Suggested by Sacha:
Edward Bernays
“One of the central concepts Bernays proposes is not to sell a product, but instead to sell the need for a product. When discussing selling pianos, for example, he writes that a successful propagandist should “endeavor to develop public acceptance of the idea of a music room in the home.”[1] In this way, a consumer’s decision to buy a piano will be a result of enlightened self-interest; because the propagandist has inspired the consumer to set up a piano room, the consumer will desire a piano as a means to fulfill the promise of that space.”
“The engineering of consent is the very essence of the democratic process, the freedom to persuade and suggest.”
The idea of “Engineering of Consent” was motivated by Freud’s idea that humans are irrational beings and are motivated primarily by inner desires hidden in their unconscious. If one understood what those unconscious desires were, then one could use this to one’s advantage to sell products and increase sales.
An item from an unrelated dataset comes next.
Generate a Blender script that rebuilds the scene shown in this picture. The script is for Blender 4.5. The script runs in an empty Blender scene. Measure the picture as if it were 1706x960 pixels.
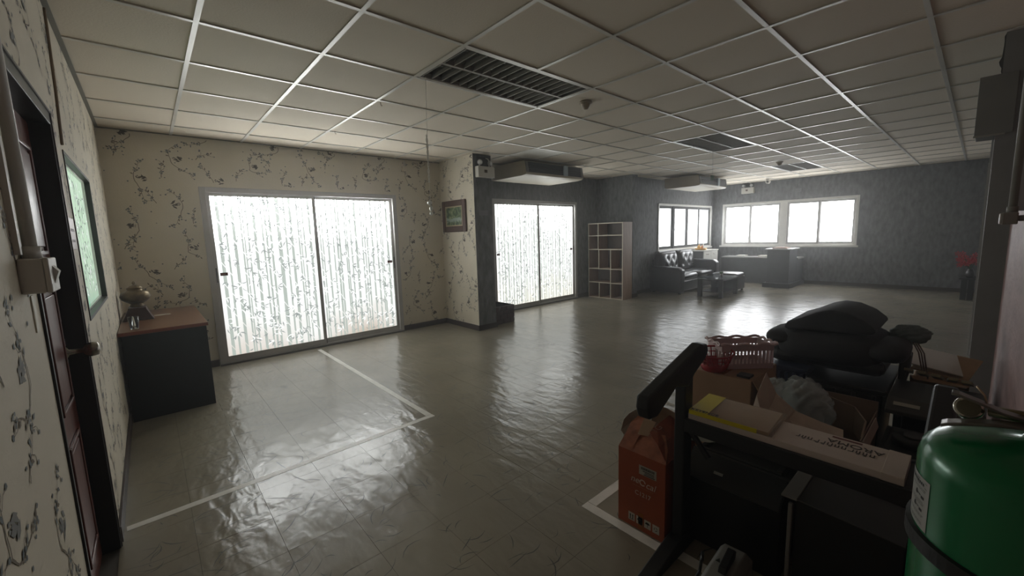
import bpy, math, random
from mathutils import Vector, Matrix
random.seed(7)
S = bpy.context.scene
COL = S.collection
PI = math.pi
# ------------------------------------------------------------------ camera
cam_d = bpy.data.cameras.new('camera'); cam = bpy.data.objects.new('camera', cam_d); COL.objects.link(cam)
cam_d.sensor_width = 36; cam_d.lens = 684.85/1706*36; cam_d.clip_start = 0.02; cam_d.clip_end = 100
rt = Vector((0.74766484, -0.66337692, -0.03046876)); dn = Vector((-0.10805658, -0.07625981, -0.99121552)); fw = Vector((0.65522596, 0.74438935, -0.12869902))
CP = Vector((-0.3065, -5.6649, 1.342))
M4 = Matrix(((rt.x, -dn.x, -fw.x, CP.x), (rt.y, -dn.y, -fw.y, CP.y), (rt.z, -dn.z, -fw.z, CP.z), (0, 0, 0, 1)))
cam.matrix_world = M4
S.camera = cam
# ------------------------------------------------------------------ world, exposure
w = bpy.data.worlds.new('sky'); S.world = w; w.use_nodes = True
w.node_tree.nodes['Background'].inputs[0].default_value = (.75, .85, 1, 1)
w.node_tree.nodes['Background'].inputs[1].default_value = .6
hz = w.node_tree.nodes.new('ShaderNodeVolumeScatter'); hz.inputs['Density'].default_value = .017; hz.inputs['Anisotropy'].default_value = .72
w.node_tree.links.new(hz.outputs[0], w.node_tree.nodes['World Output'].inputs['Volume'])     # faint haze added to stand in for glare from the windows
S.view_settings.view_transform = 'Standard'; S.view_settings.look = 'None'
S.view_settings.exposure = 0.8; S.view_settings.gamma = 1; S.view_settings.use_curve_mapping = False
LIT_NEAR, LIT_MID, LIT_SOFA, LIT_FAR = 14., 9., 2.4, 6.0        # brightness of the frosted panes (daylight behind the film)
H = 2.44
# ------------------------------------------------------------------ materials
MATS = {}
def lin(c):
    return tuple((x/12.92 if x <= .04045 else ((x+.055)/1.055)**2.4) for x in c)
def mat(name, rgb, rough=.6, metal=0, var=0, vscale=8, bump=0, bscale=40, alpha=1, trans=0, emit=None, estr=0, stretch=None, spec=.5, srgb=True):
    if name in MATS: return MATS[name]
    m = bpy.data.materials.new(name); m.use_nodes = True; nt = m.node_tree; N = nt.nodes; L = nt.links
    b = N['Principled BSDF']; c = lin(rgb) if srgb else rgb
    b.inputs['Base Color'].default_value = (*c, 1); b.inputs['Roughness'].default_value = rough; b.inputs['Metallic'].default_value = metal
    b.inputs['Specular IOR Level'].default_value = spec
    if alpha < 1: b.inputs['Alpha'].default_value = alpha
    if trans: b.inputs['Transmission Weight'].default_value = trans
    if emit: b.inputs['Emission Color'].default_value = (*lin(emit), 1); b.inputs['Emission Strength'].default_value = estr
    g = N.new('ShaderNodeNewGeometry'); mp = N.new('ShaderNodeMapping'); L.new(g.outputs['Position'], mp.inputs[0])
    if stretch: mp.inputs['Scale'].default_value = stretch
    if var:
        n = N.new('ShaderNodeTexNoise'); n.inputs['Scale'].default_value = vscale; n.inputs['Detail'].default_value = 5
        L.new(mp.outputs[0], n.inputs['Vector'])
        r = N.new('ShaderNodeMapRange'); r.inputs[1].default_value = .3; r.inputs[2].default_value = .7
        r.inputs[3].default_value = 1-var; r.inputs[4].default_value = 1+var; L.new(n.outputs['Fac'], r.inputs[0])
        x = N.new('ShaderNodeVectorMath'); x.operation = 'SCALE'; x.inputs[0].default_value = c; L.new(r.outputs[0], x.inputs['Scale'])
        L.new(x.outputs[0], b.inputs['Base Color'])
    if bump:
        n2 = N.new('ShaderNodeTexNoise'); n2.inputs['Scale'].default_value = bscale; n2.inputs['Detail'].default_value = 4
        L.new(mp.outputs[0], n2.inputs['Vector'])
        bp = N.new('ShaderNodeBump'); bp.inputs['Strength'].default_value = bump; bp.inputs['Distance'].default_value = .01
        L.new(n2.outputs['Fac'], bp.inputs['Height']); L.new(bp.outputs[0], b.inputs['Normal'])
    MATS[name] = m; return m
def emat(name, rgb, s):
    if name in MATS: return MATS[name]
    m = bpy.data.materials.new(name); m.use_nodes = True; nt = m.node_tree; nt.nodes.clear()
    e = nt.nodes.new('ShaderNodeEmission'); o = nt.nodes.new('ShaderNodeOutputMaterial'); e.inputs[0].default_value = (*lin(rgb), 1); e.inputs[1].default_value = s
    nt.links.new(e.outputs[0], o.inputs[0]); MATS[name] = m; return m
PRINT = (.29, .325, .295)      # brightness of the printed bamboo with daylight behind it
def pane_mat(name, strength, tint, axis, stalks=True, zlo=0., zhi=1.9, low=(.60, .55, .48), pitch=17., midv=.70):
    """frosted film lit by daylight: cloudy view of the yard behind, printed bamboo stalks as stripes"""
    m = bpy.data.materials.new(name); m.use_nodes = True; nt = m.node_tree; nt.nodes.clear(); N = nt.nodes; L = nt.links
    def nd(t, **k):
        n = N.new(t)
        for a, v in k.items(): setattr(n, a, v)
        return n
    g = nd('ShaderNodeNewGeometry'); sx = nd('ShaderNodeSeparateXYZ'); L.new(g.outputs['Position'], sx.inputs[0])
    ax = sx.outputs[0 if axis == 'x' else 1]
    # cloudy outside: pale above, paving tones low down
    n = nd('ShaderNodeTexNoise'); n.inputs['Scale'].default_value = 1.3; n.inputs['Detail'].default_value = 2; L.new(g.outputs['Position'], n.inputs['Vector'])
    ad = nd('ShaderNodeMath', operation='MULTIPLY_ADD'); ad.inputs[1].default_value = 1.1; ad.inputs[2].default_value = -.55; L.new(n.outputs['Fac'], ad.inputs[0])
    zz = nd('ShaderNodeMath', operation='ADD'); L.new(sx.outputs[2], zz.inputs[0]); L.new(ad.outputs[0], zz.inputs[1])
    mr = nd('ShaderNodeMapRange'); mr.inputs[1].default_value = zlo; mr.inputs[2].default_value = zhi; L.new(zz.outputs[0], mr.inputs[0])
    cr = nd('ShaderNodeValToRGB'); L.new(mr.outputs[0], cr.inputs[0]); e = cr.color_ramp.elements
    e[0].position = 0; e[0].color = (*[q/strength for q in lin(low)], 1); e[1].position = 1; e[1].color = (*lin(tint), 1)
    if strength > 2 and stalks:
        for ps, vv in ((.3, midv*.8), (.60, midv), (.70, midv*1.6), (.82, strength*.45)):
            mid = cr.color_ramp.elements.new(ps); mid.color = (*[vv/strength*q for q in lin(tint)], 1)
    else:
        mid = cr.color_ramp.elements.new(.35); mid.color = (*[.7*q for q in lin(tint)], 1)
    col = cr.outputs[0]
    if stalks:
        # two families of stalks of slightly different pitch
        prev = None
        for k, (pt, ph, wd) in enumerate(((pitch, .1, .26), (pitch*.63, .45, .15))):
            wob = nd('ShaderNodeTexNoise'); wob.inputs['Scale'].default_value = .8
            cmb = nd('ShaderNodeCombineXYZ'); mm = nd('ShaderNodeMath', operation='MULTIPLY'); mm.inputs[1].default_value = 3; L.new(ax, mm.inputs[0]); L.new(mm.outputs[0], cmb.inputs[0])
            L.new(cmb.outputs[0], wob.inputs['Vector'])
            s1 = nd('ShaderNodeMath', operation='MULTIPLY_ADD'); s1.inputs[1].default_value = pt; s1.inputs[2].default_value = ph; L.new(ax, s1.inputs[0])
            s2 = nd('ShaderNodeMath', operation='MULTIPLY_ADD'); s2.inputs[1].default_value = 1.6; L.new(wob.outputs['Fac'], s2.inputs[0]); L.new(s1.outputs[0], s2.inputs[2])
            fr = nd('ShaderNodeMath', operation='FRACT'); L.new(s2.outputs[0], fr.inputs[0])
            lt = nd('ShaderNodeMath', operation='LESS_THAN'); lt.inputs[1].default_value = wd; L.new(fr.outputs[0], lt.inputs[0])
            prev = lt if prev is None else prev
            if k: mx = nd('ShaderNodeMath', operation='MAXIMUM'); L.new(prev.outputs[0], mx.inputs[0]); L.new(lt.outputs[0], mx.inputs[1]); prev = mx
        # nodes of the bamboo: pale rings
        zf = nd('ShaderNodeMath', operation='MULTIPLY_ADD'); zf.inputs[1].default_value = 4.3; L.new(sx.outputs[2], zf.inputs[0])
        fl = nd('ShaderNodeMath', operation='MULTIPLY'); fl.inputs[1].default_value = 7.31; L.new(ax, fl.inputs[0]); L.new(fl.outputs[0], zf.inputs[2])
        zfr = nd('ShaderNodeMath', operation='FRACT'); L.new(zf.outputs[0], zfr.inputs[0])
        gt = nd('ShaderNodeMath', operation='GREATER_THAN'); gt.inputs[1].default_value = .06; L.new(zfr.outputs[0], gt.inputs[0])
        ml = nd('ShaderNodeMath', operation='MULTIPLY'); L.new(prev.outputs[0], ml.inputs[0]); L.new(gt.outputs[0], ml.inputs[1])
        # print paler towards the bleached places
        n3 = nd('ShaderNodeTexNoise'); n3.inputs['Scale'].default_value = 2.2; L.new(g.outputs['Position'], n3.inputs['Vector'])
        m3 = nd('ShaderNodeMapRange'); m3.inputs[1].default_value = .3; m3.inputs[2].default_value = .7; m3.inputs[3].default_value = .97; m3.inputs[4].default_value = 1; L.new(n3.outputs['Fac'], m3.inputs[0])
        m4 = nd('ShaderNodeMath', operation='MULTIPLY'); L.new(ml.outputs[0], m4.inputs[0]); L.new(m3.outputs[0], m4.inputs[1])
        mix = nd('ShaderNodeMix', data_type='RGBA'); L.new(m4.outputs[0], mix.inputs[0]); L.new(col, mix.inputs[6]); mix.inputs[7].default_value = (*[q/strength for q in PRINT], 1)
        col = mix.outputs[2]
    em = nd('ShaderNodeEmission'); em.inputs[1].default_value = strength; L.new(col, em.inputs[0])
    o = nd('ShaderNodeOutputMaterial'); L.new(em.outputs[0], o.inputs[0]); return m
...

The techniques applied developing the “consumer lifestyle” were also later applied to developing theories in cultural commodification; which has proven successful in the later 20th century (with diffusion of cultures throughout North America) to sell ethnic foods and style in popular mainstream culture by removing them from geography and ethnic histories and sanitizing them for a general public.
Ernest Dichter applied what he dubbed “the strategy of desire” for building a “stable society,” by creating for the public a common identity through the products they consumed; again, much like with Cultural Commodification, where culture has no “identity,” “meaning,” or “history” inherited from previous generations, but rather, is created by the attitudes which are introduced by consumer behaviors and social patterns of the period. According to Dichter: “To understand a stable citizen, you have to know that modern man quite often tries to work off his frustrations by spending on self-sought gratification. Modern man is internally ready to fulfill his self-image, by purchasing products which compliment it.”